Nor are the benefits of owning purely financial. A separate study by digital mortgage broker Habito, points to a clear psychological link between owning and social status.
“We’ve seen repeatedly in our customer focus groups that for first time buyers, acquiring a mortgage is seen as a step up that reinforces a sense of belonging to their social group, catching up with their friends and being “in the club” of homeowners,” says CEO Daniel Hegarty.
“Home ownership can be an integral part of supporting social mobility, not least due to the fact that home owners are more likely to remain in a property longer than the average renter,” adds Mitesh Patel, CEO of property technology firm Engage.
“For renters this creates a feeling of disconnect with their neighbours and local community.
“Millennials, who have been confirmed as the generation destined to rent for longer, are feeling the impact stronger than any other group. Our own research recently revealed over a third (36 per cent) of millennial tenants feel disconnected from their communities – more than another age group.”
“The UK’s housing crisis, which has priced millions out of owning a home of their own, will continue to fuel the UK’s social and economic divide unless we start to provide renters with the same sense of ‘belonging’ as home owners. If this issue is not addressed by landlords, it could leave more people feeling disconnected simply because they don’t own their home.
None of this means there aren’t benefits to renting of course.
They aren’t obliged to put all their savings into what we often forget remains a relatively high risk financial basket for example, nor are they restricted in terms of mobility as they develop careers, says Michael Ball, Professor of Urban and Property Economics at Henley Business School, who points to examples of very positive attitudes towards renting in countries like the USA and Germany.
“But we have two very British issues,” he warns. “Entering home ownership is much cheaper than renting and because renters tend to only stay in one place for 18 months, landlords have high administrative costs that are passed on to their tenants along with the taxes they pay.

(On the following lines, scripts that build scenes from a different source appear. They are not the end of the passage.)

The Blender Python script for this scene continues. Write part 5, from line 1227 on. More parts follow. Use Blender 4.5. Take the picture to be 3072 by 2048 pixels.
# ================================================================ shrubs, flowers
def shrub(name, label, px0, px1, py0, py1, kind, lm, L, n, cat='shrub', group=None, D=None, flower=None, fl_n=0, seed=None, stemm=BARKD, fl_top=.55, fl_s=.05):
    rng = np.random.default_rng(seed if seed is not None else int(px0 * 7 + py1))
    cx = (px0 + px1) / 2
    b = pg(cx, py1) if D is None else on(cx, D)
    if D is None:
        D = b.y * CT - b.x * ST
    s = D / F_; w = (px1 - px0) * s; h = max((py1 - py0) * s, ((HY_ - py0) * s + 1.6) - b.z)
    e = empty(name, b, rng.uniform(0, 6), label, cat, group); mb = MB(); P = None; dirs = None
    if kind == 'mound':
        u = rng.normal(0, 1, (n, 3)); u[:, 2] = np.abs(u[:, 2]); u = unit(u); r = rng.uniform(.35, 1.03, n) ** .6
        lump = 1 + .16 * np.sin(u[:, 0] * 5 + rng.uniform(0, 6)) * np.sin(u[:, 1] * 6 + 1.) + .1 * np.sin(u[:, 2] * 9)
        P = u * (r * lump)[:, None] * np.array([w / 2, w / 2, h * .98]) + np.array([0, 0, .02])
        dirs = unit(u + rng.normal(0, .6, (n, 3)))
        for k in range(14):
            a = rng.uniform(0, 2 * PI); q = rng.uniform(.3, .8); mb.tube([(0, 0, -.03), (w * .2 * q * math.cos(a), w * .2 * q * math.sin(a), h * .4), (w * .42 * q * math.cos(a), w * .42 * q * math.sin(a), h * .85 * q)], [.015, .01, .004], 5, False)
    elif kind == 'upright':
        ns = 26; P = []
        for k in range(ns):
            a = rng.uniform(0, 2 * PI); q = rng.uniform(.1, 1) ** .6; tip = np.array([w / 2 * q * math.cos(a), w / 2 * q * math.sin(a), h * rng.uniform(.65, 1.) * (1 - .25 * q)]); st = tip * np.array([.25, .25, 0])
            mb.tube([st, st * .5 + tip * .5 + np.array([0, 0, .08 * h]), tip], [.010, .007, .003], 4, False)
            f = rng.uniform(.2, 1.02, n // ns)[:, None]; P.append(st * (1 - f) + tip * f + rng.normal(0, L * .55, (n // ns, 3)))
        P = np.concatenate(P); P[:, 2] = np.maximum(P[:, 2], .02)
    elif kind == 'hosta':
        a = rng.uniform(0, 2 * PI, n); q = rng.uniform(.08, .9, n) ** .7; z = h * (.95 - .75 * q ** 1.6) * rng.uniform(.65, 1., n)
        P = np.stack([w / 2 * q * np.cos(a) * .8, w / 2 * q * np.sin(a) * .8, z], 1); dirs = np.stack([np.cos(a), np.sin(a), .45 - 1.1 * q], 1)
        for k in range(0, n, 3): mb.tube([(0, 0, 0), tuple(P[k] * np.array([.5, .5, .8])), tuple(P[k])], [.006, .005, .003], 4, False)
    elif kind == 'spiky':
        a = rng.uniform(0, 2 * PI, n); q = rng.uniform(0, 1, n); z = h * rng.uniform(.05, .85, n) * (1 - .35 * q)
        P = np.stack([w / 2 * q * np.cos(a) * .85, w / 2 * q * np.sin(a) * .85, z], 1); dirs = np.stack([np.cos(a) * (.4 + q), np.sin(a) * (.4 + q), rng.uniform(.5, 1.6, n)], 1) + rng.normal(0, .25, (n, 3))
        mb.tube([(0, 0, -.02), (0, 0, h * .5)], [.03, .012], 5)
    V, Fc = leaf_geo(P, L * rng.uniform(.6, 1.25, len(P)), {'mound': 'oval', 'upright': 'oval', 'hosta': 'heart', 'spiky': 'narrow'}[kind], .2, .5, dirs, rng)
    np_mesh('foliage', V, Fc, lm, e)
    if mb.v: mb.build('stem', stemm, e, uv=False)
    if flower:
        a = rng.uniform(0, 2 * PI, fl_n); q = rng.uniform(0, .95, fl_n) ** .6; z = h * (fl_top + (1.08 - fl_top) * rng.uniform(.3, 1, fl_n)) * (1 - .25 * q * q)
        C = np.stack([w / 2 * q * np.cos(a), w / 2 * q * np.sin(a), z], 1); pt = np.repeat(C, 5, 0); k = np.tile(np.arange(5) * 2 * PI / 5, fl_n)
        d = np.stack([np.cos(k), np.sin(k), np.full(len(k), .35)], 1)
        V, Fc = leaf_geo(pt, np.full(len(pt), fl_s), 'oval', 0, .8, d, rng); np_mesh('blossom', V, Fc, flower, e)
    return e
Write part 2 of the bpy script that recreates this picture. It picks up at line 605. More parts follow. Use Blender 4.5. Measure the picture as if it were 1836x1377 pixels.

“There are huge tax breaks for homeowners, who don’t pay anything against the equity in their home or the rise in prices. They’re the biggest tax breaks anyone will receive over the course of their life.
And with no changes to the tax system or a significant increase in house building on the cards, this is only going one way, he suggests.
“If income rises, demand for housing goes up. But with no houses being built, real house prices rise by around 3 per cent a year over time. Homeowners – resisting suburban expansion despite the fact that just 1 per cent of England is covered in housing excluding gardens – are locked into that [expectation].
“That means the growing number of renters will continue to pay progressively higher rents.
“The financial divergence will continue unless politicians change their attitudes towards both house building and the tax system.”